=== INPUT DATA ===
·····
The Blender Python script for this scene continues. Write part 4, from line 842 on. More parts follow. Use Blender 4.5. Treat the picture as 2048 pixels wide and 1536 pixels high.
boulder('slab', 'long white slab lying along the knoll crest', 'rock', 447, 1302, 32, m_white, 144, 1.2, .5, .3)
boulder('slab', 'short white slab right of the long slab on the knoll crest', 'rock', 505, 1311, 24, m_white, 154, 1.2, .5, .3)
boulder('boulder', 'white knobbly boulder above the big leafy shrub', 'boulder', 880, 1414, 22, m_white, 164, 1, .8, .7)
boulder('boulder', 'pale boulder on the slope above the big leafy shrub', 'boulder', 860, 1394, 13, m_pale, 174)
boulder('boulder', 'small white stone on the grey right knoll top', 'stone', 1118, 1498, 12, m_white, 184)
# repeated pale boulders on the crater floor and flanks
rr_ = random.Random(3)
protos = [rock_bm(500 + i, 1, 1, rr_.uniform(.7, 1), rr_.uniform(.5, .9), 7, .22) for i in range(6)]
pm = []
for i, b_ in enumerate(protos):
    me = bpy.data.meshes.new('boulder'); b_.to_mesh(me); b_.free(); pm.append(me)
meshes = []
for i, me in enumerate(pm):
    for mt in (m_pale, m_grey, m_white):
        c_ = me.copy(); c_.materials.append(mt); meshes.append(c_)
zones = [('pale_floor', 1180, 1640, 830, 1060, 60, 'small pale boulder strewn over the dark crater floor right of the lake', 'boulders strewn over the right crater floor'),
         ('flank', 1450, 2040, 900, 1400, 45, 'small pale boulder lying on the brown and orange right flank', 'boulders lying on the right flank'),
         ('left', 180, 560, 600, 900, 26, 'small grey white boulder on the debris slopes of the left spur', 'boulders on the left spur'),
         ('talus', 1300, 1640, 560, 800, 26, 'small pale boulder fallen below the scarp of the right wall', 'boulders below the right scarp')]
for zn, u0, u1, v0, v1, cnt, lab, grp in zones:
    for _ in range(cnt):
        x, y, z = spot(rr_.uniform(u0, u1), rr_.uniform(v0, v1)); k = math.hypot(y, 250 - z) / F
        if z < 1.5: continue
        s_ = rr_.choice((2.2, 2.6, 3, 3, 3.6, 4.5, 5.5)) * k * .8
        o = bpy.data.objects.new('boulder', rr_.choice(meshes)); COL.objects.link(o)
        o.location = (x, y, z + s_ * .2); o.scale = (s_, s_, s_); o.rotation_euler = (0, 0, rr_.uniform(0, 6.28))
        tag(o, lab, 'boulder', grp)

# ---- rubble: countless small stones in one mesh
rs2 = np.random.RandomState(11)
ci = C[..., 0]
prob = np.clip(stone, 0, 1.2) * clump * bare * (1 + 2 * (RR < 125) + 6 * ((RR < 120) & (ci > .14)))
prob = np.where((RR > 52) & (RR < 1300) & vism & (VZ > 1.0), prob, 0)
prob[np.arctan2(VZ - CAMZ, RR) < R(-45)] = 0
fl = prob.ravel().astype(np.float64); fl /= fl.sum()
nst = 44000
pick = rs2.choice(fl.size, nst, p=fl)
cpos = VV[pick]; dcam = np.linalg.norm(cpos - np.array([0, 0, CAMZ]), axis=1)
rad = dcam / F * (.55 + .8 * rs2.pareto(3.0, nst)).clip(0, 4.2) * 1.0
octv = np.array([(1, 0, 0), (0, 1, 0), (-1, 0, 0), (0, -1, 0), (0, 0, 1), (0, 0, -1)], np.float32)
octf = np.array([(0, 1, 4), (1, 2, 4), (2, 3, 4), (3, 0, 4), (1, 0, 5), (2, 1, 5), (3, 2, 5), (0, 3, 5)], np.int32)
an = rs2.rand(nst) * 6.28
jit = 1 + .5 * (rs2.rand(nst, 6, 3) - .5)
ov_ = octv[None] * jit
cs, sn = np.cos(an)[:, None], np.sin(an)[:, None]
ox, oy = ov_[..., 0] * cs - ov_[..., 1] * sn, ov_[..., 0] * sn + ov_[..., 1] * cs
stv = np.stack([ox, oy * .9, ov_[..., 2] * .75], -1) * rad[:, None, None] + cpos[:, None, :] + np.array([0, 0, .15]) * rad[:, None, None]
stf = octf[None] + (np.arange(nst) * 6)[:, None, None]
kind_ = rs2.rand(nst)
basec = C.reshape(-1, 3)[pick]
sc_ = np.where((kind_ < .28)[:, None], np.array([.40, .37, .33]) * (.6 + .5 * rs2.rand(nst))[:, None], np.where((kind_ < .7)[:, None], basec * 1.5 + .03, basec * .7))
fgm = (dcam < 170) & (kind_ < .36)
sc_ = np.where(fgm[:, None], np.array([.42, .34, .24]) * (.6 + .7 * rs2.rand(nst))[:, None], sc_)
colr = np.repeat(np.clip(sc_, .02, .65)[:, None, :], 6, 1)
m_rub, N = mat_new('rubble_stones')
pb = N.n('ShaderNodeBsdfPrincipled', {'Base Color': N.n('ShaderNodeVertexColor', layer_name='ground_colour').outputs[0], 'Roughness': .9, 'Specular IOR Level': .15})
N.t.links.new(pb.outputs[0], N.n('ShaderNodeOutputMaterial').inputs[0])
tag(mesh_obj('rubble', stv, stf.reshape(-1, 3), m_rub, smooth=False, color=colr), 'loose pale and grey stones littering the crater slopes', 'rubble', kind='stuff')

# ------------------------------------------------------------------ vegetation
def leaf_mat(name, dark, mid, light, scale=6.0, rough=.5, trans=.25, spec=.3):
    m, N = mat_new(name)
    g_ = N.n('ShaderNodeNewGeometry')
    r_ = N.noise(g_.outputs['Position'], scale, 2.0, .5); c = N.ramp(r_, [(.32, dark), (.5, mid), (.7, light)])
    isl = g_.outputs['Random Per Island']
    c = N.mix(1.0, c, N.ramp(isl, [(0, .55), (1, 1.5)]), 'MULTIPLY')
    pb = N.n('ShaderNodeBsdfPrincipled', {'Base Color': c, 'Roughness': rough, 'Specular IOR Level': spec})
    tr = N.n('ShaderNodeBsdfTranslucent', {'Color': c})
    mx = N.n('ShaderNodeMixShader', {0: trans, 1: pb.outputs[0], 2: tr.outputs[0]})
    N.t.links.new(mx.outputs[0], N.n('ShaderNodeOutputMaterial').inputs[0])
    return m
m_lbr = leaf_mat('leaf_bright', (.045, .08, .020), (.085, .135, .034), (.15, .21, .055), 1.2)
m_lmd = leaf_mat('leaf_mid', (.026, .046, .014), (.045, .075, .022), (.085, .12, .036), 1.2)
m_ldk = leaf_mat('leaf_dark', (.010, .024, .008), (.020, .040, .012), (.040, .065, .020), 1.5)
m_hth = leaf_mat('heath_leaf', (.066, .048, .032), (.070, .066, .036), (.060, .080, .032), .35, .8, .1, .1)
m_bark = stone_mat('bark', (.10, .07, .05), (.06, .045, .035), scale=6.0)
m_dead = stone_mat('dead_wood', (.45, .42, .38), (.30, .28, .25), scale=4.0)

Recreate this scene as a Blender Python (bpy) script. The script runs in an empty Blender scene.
·····
=== PROBLEM DESCRIPTION ===
Give the count of lines holding the word "Blender" and nothing more.

=== RESULT OF THIS EXERCISE ===
2